2. Find a Service Provider (Inference Node)

Now, let's find a shop to buy from. We'll ask our client for the web address (URL) of a registered inference node.

# Get the URL of a node that provides the service
url = client.get_inference_node(LAZAI_IDAO_ADDRESS)[1]

print(f"Found an inference node at: {url}")

This fetches a list of available providers from the blockchain and gives us the URL for one of them.

3. Get Your Signed "Digital Check" (Settlement Headers)

This is the most important step. We ask our client to generate the signed settlement headers for our request.

# Create the signed "digital check" for our request
headers = client.get_request_headers(LAZAI_IDAO_ADDRESS)

print("Generated settlement headers:", headers)

Example Output:

Generated settlement headers: {'X-LazAI-User': '0x...', 'X-LazAI-Node': '0x34d9E...', 'X-LazAI-Nonce': 16, 'X-LazAI-Signature': '0x...'}

This dictionary contains your identity (X-LazAI-User), the provider's address (X-LazAI-Node), a unique number for this request (X-LazAI-Nonce), and your unforgeable digital signature (X-LazAI-Signature).

4. Create an Agent Pointing to the Remote Node

Now, we create our Agent, but instead of letting it use a local model, we tell it to send its requests to the remote node's URL and to include our "digital check" with every request.

from alith import Agent

agent = Agent(
    model="Qwen-2.5", # The name of the model on the remote server
    base_url=f"{url}/v1", # The remote server's API address
    extra_headers=headers, # Attach our signed "digital check"
)

The base_url tells the agent where to send its thoughts, and the extra_headers ensures it gets paid for.

5. Talk to the Remote Agent!

Now, you can use the agent just like before. But this time, the hard work is being done on a powerful remote machine!

response = agent.prompt("What is Alith?")
print(response)

When you run this line, your agent sends the question "What is Alith?" plus your signed settlement headers to the remote node. The node verifies your payment guarantee, runs the Qwen-2.5 model, and streams the answer back to you.

How It Works Under the Hood

The process seems simple from your side, but it involves a beautifully coordinated dance between your script, the remote node, and the blockchain.

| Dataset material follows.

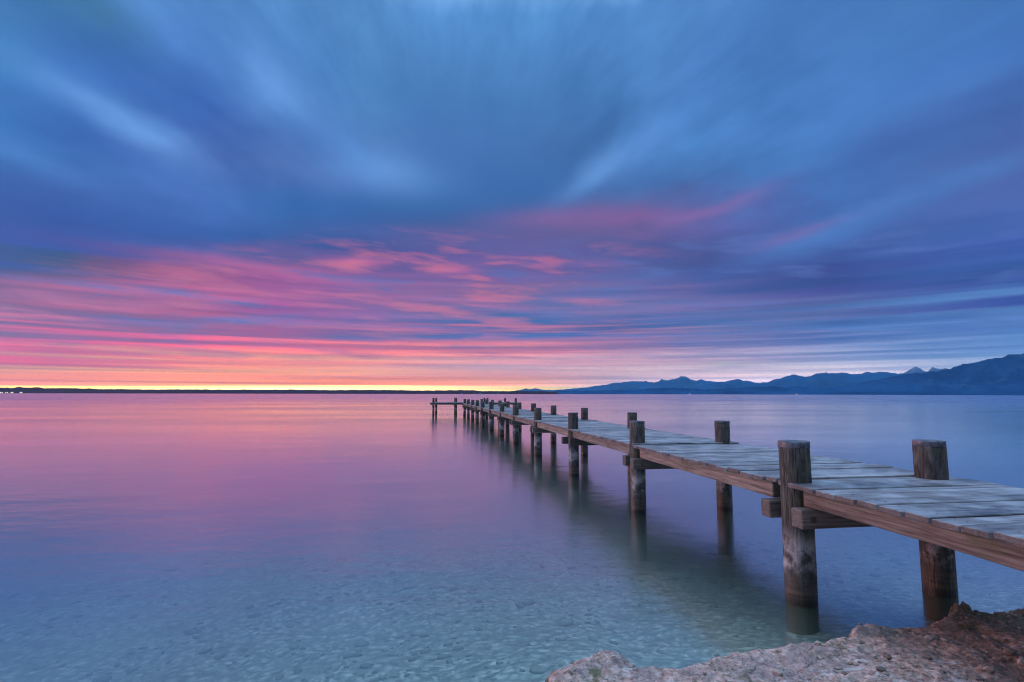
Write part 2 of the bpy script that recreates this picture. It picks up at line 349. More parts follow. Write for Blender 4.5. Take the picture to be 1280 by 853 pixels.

  1. You call agent.prompt(): Your script wants an answer.
  2. Agent Prepares Request: The Agent creates a standard web request for the AI model.
  3. Client Attaches Headers: It automatically includes the extra_headers you provided.
  4. Request Sent: The complete package (prompt + headers) is sent over the internet to the remote inference node.
  5. Node Verifies Signature: The first thing the remote node does is check your X-LazAI-Signature. It uses a public function to confirm that the request really came from your wallet address and hasn't been tampered with. It also checks the blockchain to ensure you have enough funds deposited.
  6. Node Does the Work: If the signature is valid, the node performs the computationally expensive AI inference.
  7. Response Returned: The AI's answer is sent back to your Agent.
  8. Settlement Occurs: The node now holds your signed "check" (the headers) as proof of work. It can submit this proof to the blockchain at any time to have the funds transferred from your deposit to its own account.

Here is a diagram of the flow:

The code in lazai_inference_server.py shows the other side of this transaction. It's a server that listens for requests, and its first step is to check for and validate these exact X-LazAI-* headers before it proceeds with any AI computation.